Life on an Icefloe.

A Soviet paean to Stalin and the system, claiming Stalin’s great interest in Arctic science. There is a heavy dose of communist Stalinism written by a rather pedestrian author but still there is some interest simply in seeing what they were reading.

p. 32: It was with profound emotion that we listened to the appreciation of our work pronounced by the greatest man of modern times, our teacher, leader and inspirer, Comrade Stalin, when he spoke on May 17, 1938…. In his remarkable speech Comrade Stalin said that in our practical work on the drifting icefloe we had upset the old idea about the Arctic and created a new one conforming to the actual needs of science.

p. 29: We took a small library with us, which included works by Lenin, Stalin, Chernyshevsky, Gorky, Tolstoy, Balzac, Stendhal, Dreiser.

p. 68-69, July 20: It seems as if the modest parcel of books we brought with us is fated never to be opened—there just isn’t any time for reading.

July 22: Still I manage to snatch time off for reading—I’ve nearly finished “The Test”. How difficult, dreary, and hopeless is the lot of the working man in Hitlerite Germany.

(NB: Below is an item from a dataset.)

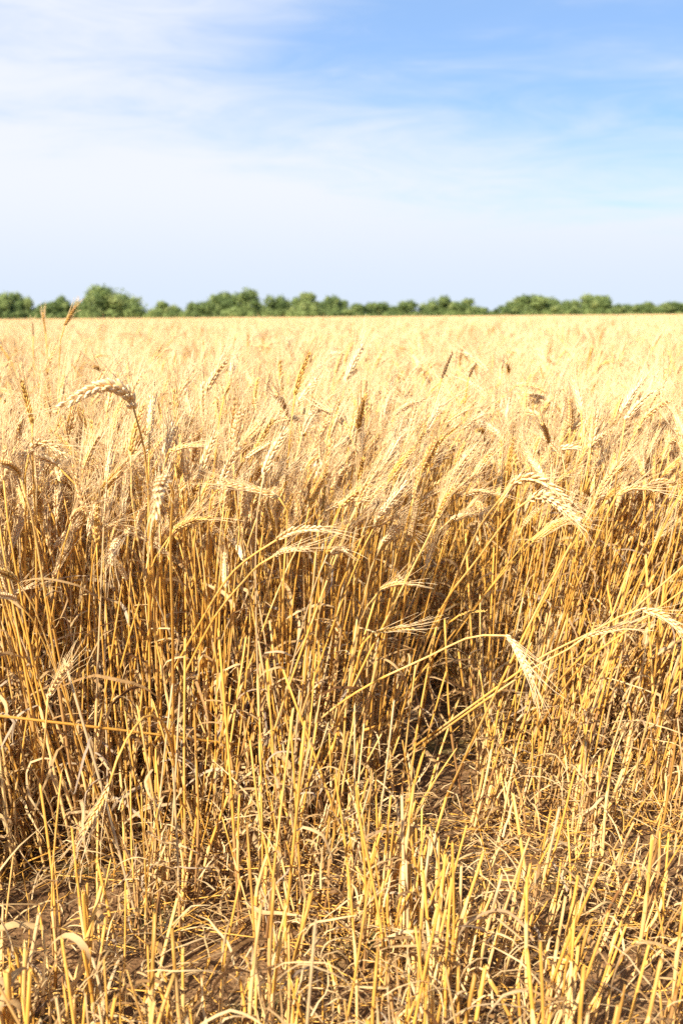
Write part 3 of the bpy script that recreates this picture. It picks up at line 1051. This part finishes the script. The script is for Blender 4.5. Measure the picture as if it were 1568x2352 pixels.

p. 75, July 29: After turning in I stayed awake till 2.30 a.m. I was reading Alexei Tolstoy’s “Peter I.”

p. 81, Aug. 3: I am just completing my diary entries now, then I shall dive deep into my sleeping-bag, and finish reading Chernyshevsky’s “What to do?”

p. 109: I started to build a kitchen. We were the first in the Arctic to use wet snow as a building material.”—one wonders where such stuff comes from, or at least I suppose Inuit had been doing so for centuries.

p. 126: I am also thinking of making a small cupboard for the books, which also lie about the floor, and under the bunks.

p. 128: Ernst is still reading Pavlenko’s “In the East.” e read it all night; says he likes it very much. I read the book when I was on Rudolph Island.

p. 148: October 21. Today we received a request from Literaturnaya Gazeta , to tell them who was our favourite author and why; what we were now reading; what were our hopes for Soviet literature. Surely they don’t think we can give an exhaustive reply to these questions in twenty or thirty words? And what is the sense of fobbing them off with a few general and meaningless phrases?

p. 150: Before going to sleep I mean to read Stalin’s “Leninism.” I have read it twice already, on the mainland; now I am reading it for the third time.

p. 151: October 27. My head ached so terribly that I didn’t know what to do with myself…. I felt a bit better in towards evening. I finished reading Theodore Dreiser’s “An American Tragedy.”

p. 179: Dec 12. After dinner I read Henri Barbusse’s book, “Stalin.” Thoughts of our country, of Moscow, are inevitably linked with Stalin, the man who has devoted his entire life to the revolutionary cause. Though he is now 58 he does more work than any of us.

p. 199-200: Jan. 12. In the evening, as I sat reading a book, the hoar frost formed on the ceiling of the tent from the condensation of our breath, broke off and fell on top of me. My bunk and my sleeping-bag were soaked through….

p. 219: Feb 3, shortly before ending their icefloe trip: We neither worry about ourselves nor our families. I recall the tragic note written by Captain Scott who, returning from the South Pole, was tormented by anxiety as to who would take care of his family if he perished. We have no such anxieties; behind us stands the entire Soviet people, our Party and our Government; with us is our beloved Joseph Vissarionovich Stalin.